-- Start SOURCE DATA --

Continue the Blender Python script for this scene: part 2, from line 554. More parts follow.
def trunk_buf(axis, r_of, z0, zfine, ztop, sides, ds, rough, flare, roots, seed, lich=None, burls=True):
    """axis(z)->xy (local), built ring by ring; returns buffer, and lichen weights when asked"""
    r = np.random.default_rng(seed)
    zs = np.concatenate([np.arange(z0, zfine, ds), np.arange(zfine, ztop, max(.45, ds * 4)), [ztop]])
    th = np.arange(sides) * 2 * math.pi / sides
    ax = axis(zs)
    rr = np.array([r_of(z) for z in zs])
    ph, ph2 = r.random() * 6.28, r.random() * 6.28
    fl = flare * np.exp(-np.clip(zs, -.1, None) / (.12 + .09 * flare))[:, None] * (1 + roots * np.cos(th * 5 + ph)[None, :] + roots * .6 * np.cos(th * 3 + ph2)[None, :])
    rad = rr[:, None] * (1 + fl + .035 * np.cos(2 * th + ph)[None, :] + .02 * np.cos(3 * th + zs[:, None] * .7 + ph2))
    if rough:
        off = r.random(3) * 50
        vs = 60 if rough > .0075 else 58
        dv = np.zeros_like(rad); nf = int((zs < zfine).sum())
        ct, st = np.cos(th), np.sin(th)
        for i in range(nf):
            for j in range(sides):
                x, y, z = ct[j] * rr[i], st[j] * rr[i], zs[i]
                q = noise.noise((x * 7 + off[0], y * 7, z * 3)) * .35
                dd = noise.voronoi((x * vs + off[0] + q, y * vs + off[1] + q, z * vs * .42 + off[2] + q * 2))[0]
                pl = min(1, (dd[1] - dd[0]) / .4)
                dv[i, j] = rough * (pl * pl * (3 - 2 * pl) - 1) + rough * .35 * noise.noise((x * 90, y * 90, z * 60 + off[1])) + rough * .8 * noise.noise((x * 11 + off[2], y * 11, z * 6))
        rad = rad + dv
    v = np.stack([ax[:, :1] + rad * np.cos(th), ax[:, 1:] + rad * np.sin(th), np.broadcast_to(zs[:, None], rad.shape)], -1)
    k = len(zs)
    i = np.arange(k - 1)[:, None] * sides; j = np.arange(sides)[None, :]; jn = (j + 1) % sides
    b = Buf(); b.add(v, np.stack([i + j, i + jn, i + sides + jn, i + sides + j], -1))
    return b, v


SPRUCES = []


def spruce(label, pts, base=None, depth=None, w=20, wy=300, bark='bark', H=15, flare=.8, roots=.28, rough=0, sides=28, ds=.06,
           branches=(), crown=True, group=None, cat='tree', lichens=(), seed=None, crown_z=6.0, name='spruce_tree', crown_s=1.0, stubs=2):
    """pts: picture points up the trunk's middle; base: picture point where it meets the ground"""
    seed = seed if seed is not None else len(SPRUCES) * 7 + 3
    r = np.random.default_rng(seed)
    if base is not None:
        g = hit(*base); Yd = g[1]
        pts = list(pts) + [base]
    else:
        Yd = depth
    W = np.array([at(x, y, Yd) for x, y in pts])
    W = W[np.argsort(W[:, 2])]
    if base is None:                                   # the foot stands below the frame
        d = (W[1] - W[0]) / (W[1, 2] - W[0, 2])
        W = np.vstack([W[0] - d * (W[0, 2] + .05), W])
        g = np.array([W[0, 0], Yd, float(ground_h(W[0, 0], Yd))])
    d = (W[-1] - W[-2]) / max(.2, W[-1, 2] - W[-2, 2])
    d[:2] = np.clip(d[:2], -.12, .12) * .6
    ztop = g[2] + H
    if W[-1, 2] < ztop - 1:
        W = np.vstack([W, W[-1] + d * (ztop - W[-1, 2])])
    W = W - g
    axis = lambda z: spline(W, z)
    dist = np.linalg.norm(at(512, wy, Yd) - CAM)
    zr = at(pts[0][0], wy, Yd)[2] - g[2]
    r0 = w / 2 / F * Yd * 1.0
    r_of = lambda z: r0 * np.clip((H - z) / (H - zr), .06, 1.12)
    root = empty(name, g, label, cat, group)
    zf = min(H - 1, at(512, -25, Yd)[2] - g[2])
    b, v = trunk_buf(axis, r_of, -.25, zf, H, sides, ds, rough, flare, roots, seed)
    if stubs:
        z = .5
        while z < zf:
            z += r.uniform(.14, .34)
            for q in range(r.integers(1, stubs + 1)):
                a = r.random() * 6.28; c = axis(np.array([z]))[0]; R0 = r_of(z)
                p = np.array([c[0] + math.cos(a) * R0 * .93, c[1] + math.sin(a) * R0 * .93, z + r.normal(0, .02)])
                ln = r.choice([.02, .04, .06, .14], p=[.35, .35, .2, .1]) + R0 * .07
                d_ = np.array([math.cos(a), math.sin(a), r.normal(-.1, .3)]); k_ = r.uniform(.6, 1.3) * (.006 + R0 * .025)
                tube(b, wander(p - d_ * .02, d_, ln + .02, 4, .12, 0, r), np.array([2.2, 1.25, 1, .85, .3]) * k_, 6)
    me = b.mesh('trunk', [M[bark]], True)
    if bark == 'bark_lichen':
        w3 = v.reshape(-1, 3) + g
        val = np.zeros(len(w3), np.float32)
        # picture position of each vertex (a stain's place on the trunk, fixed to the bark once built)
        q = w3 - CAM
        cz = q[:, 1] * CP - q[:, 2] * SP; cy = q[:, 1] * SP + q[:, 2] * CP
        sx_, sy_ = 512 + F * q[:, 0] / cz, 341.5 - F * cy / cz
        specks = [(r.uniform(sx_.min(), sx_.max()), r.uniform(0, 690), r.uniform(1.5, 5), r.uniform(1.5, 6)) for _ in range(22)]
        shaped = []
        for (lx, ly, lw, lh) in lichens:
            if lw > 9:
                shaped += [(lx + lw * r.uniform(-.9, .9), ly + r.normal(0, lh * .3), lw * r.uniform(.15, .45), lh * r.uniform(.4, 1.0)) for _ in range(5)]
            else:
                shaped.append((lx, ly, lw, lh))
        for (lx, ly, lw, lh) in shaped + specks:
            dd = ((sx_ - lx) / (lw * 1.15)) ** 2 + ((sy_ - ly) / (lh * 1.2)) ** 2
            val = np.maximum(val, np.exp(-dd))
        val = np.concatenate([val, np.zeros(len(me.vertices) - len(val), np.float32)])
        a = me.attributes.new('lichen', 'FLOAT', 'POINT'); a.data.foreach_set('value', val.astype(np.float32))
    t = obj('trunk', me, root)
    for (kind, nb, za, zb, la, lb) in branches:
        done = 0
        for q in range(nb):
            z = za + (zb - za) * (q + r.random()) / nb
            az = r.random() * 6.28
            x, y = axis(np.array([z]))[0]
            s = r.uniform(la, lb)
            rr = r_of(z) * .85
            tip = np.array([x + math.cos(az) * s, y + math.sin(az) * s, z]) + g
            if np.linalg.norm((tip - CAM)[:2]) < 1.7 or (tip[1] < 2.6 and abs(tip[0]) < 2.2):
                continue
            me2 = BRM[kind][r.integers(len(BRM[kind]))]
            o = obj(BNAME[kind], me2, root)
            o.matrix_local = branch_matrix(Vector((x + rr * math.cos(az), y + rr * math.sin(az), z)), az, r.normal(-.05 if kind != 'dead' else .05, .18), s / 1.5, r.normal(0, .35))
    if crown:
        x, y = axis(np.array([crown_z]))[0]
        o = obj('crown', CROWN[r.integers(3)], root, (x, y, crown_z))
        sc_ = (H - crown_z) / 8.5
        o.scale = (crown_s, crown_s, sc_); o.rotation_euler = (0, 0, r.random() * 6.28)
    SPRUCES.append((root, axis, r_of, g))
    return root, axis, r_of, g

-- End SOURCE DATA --

§ STATED EXERCISE
The lines above should be duplicated exactly.

§ WRITTEN RESPONSE
Continue the Blender Python script for this scene: part 2, from line 554. More parts follow.
def trunk_buf(axis, r_of, z0, zfine, ztop, sides, ds, rough, flare, roots, seed, lich=None, burls=True):
    """axis(z)->xy (local), built ring by ring; returns buffer, and lichen weights when asked"""
    r = np.random.default_rng(seed)
    zs = np.concatenate([np.arange(z0, zfine, ds), np.arange(zfine, ztop, max(.45, ds * 4)), [ztop]])
    th = np.arange(sides) * 2 * math.pi / sides
    ax = axis(zs)
    rr = np.array([r_of(z) for z in zs])
    ph, ph2 = r.random() * 6.28, r.random() * 6.28
    fl = flare * np.exp(-np.clip(zs, -.1, None) / (.12 + .09 * flare))[:, None] * (1 + roots * np.cos(th * 5 + ph)[None, :] + roots * .6 * np.cos(th * 3 + ph2)[None, :])
    rad = rr[:, None] * (1 + fl + .035 * np.cos(2 * th + ph)[None, :] + .02 * np.cos(3 * th + zs[:, None] * .7 + ph2))
    if rough:
        off = r.random(3) * 50
        vs = 60 if rough > .0075 else 58
        dv = np.zeros_like(rad); nf = int((zs < zfine).sum())
        ct, st = np.cos(th), np.sin(th)
        for i in range(nf):
            for j in range(sides):
                x, y, z = ct[j] * rr[i], st[j] * rr[i], zs[i]
                q = noise.noise((x * 7 + off[0], y * 7, z * 3)) * .35
                dd = noise.voronoi((x * vs + off[0] + q, y * vs + off[1] + q, z * vs * .42 + off[2] + q * 2))[0]
                pl = min(1, (dd[1] - dd[0]) / .4)
                dv[i, j] = rough * (pl * pl * (3 - 2 * pl) - 1) + rough * .35 * noise.noise((x * 90, y * 90, z * 60 + off[1])) + rough * .8 * noise.noise((x * 11 + off[2], y * 11, z * 6))
        rad = rad + dv
    v = np.stack([ax[:, :1] + rad * np.cos(th), ax[:, 1:] + rad * np.sin(th), np.broadcast_to(zs[:, None], rad.shape)], -1)
    k = len(zs)
    i = np.arange(k - 1)[:, None] * sides; j = np.arange(sides)[None, :]; jn = (j + 1) % sides
    b = Buf(); b.add(v, np.stack([i + j, i + jn, i + sides + jn, i + sides + j], -1))
    return b, v


SPRUCES = []


def spruce(label, pts, base=None, depth=None, w=20, wy=300, bark='bark', H=15, flare=.8, roots=.28, rough=0, sides=28, ds=.06,
           branches=(), crown=True, group=None, cat='tree', lichens=(), seed=None, crown_z=6.0, name='spruce_tree', crown_s=1.0, stubs=2):
    """pts: picture points up the trunk's middle; base: picture point where it meets the ground"""
    seed = seed if seed is not None else len(SPRUCES) * 7 + 3
    r = np.random.default_rng(seed)
    if base is not None:
        g = hit(*base); Yd = g[1]
        pts = list(pts) + [base]
    else:
        Yd = depth
    W = np.array([at(x, y, Yd) for x, y in pts])
    W = W[np.argsort(W[:, 2])]
    if base is None:                                   # the foot stands below the frame
        d = (W[1] - W[0]) / (W[1, 2] - W[0, 2])
        W = np.vstack([W[0] - d * (W[0, 2] + .05), W])
        g = np.array([W[0, 0], Yd, float(ground_h(W[0, 0], Yd))])
    d = (W[-1] - W[-2]) / max(.2, W[-1, 2] - W[-2, 2])
    d[:2] = np.clip(d[:2], -.12, .12) * .6
    ztop = g[2] + H
    if W[-1, 2] < ztop - 1:
        W = np.vstack([W, W[-1] + d * (ztop - W[-1, 2])])
    W = W - g
    axis = lambda z: spline(W, z)
    dist = np.linalg.norm(at(512, wy, Yd) - CAM)
    zr = at(pts[0][0], wy, Yd)[2] - g[2]
    r0 = w / 2 / F * Yd * 1.0
    r_of = lambda z: r0 * np.clip((H - z) / (H - zr), .06, 1.12)
    root = empty(name, g, label, cat, group)
    zf = min(H - 1, at(512, -25, Yd)[2] - g[2])
    b, v = trunk_buf(axis, r_of, -.25, zf, H, sides, ds, rough, flare, roots, seed)
    if stubs:
        z = .5
        while z < zf:
            z += r.uniform(.14, .34)
            for q in range(r.integers(1, stubs + 1)):
                a = r.random() * 6.28; c = axis(np.array([z]))[0]; R0 = r_of(z)
                p = np.array([c[0] + math.cos(a) * R0 * .93, c[1] + math.sin(a) * R0 * .93, z + r.normal(0, .02)])
                ln = r.choice([.02, .04, .06, .14], p=[.35, .35, .2, .1]) + R0 * .07
                d_ = np.array([math.cos(a), math.sin(a), r.normal(-.1, .3)]); k_ = r.uniform(.6, 1.3) * (.006 + R0 * .025)
                tube(b, wander(p - d_ * .02, d_, ln + .02, 4, .12, 0, r), np.array([2.2, 1.25, 1, .85, .3]) * k_, 6)
    me = b.mesh('trunk', [M[bark]], True)
    if bark == 'bark_lichen':
        w3 = v.reshape(-1, 3) + g
        val = np.zeros(len(w3), np.float32)
        # picture position of each vertex (a stain's place on the trunk, fixed to the bark once built)
        q = w3 - CAM
        cz = q[:, 1] * CP - q[:, 2] * SP; cy = q[:, 1] * SP + q[:, 2] * CP
        sx_, sy_ = 512 + F * q[:, 0] / cz, 341.5 - F * cy / cz
        specks = [(r.uniform(sx_.min(), sx_.max()), r.uniform(0, 690), r.uniform(1.5, 5), r.uniform(1.5, 6)) for _ in range(22)]
        shaped = []
        for (lx, ly, lw, lh) in lichens:
            if lw > 9:
                shaped += [(lx + lw * r.uniform(-.9, .9), ly + r.normal(0, lh * .3), lw * r.uniform(.15, .45), lh * r.uniform(.4, 1.0)) for _ in range(5)]
            else:
                shaped.append((lx, ly, lw, lh))
        for (lx, ly, lw, lh) in shaped + specks:
            dd = ((sx_ - lx) / (lw * 1.15)) ** 2 + ((sy_ - ly) / (lh * 1.2)) ** 2
            val = np.maximum(val, np.exp(-dd))
        val = np.concatenate([val, np.zeros(len(me.vertices) - len(val), np.float32)])
        a = me.attributes.new('lichen', 'FLOAT', 'POINT'); a.data.foreach_set('value', val.astype(np.float32))
    t = obj('trunk', me, root)
    for (kind, nb, za, zb, la, lb) in branches:
        done = 0
        for q in range(nb):
            z = za + (zb - za) * (q + r.random()) / nb
            az = r.random() * 6.28
            x, y = axis(np.array([z]))[0]
            s = r.uniform(la, lb)
            rr = r_of(z) * .85
            tip = np.array([x + math.cos(az) * s, y + math.sin(az) * s, z]) + g
            if np.linalg.norm((tip - CAM)[:2]) < 1.7 or (tip[1] < 2.6 and abs(tip[0]) < 2.2):
                continue
            me2 = BRM[kind][r.integers(len(BRM[kind]))]
            o = obj(BNAME[kind], me2, root)
            o.matrix_local = branch_matrix(Vector((x + rr * math.cos(az), y + rr * math.sin(az), z)), az, r.normal(-.05 if kind != 'dead' else .05, .18), s / 1.5, r.normal(0, .35))
    if crown:
        x, y = axis(np.array([crown_z]))[0]
        o = obj('crown', CROWN[r.integers(3)], root, (x, y, crown_z))
        sc_ = (H - crown_z) / 8.5
        o.scale = (crown_s, crown_s, sc_); o.rotation_euler = (0, 0, r.random() * 6.28)
    SPRUCES.append((root, axis, r_of, g))
    return root, axis, r_of, g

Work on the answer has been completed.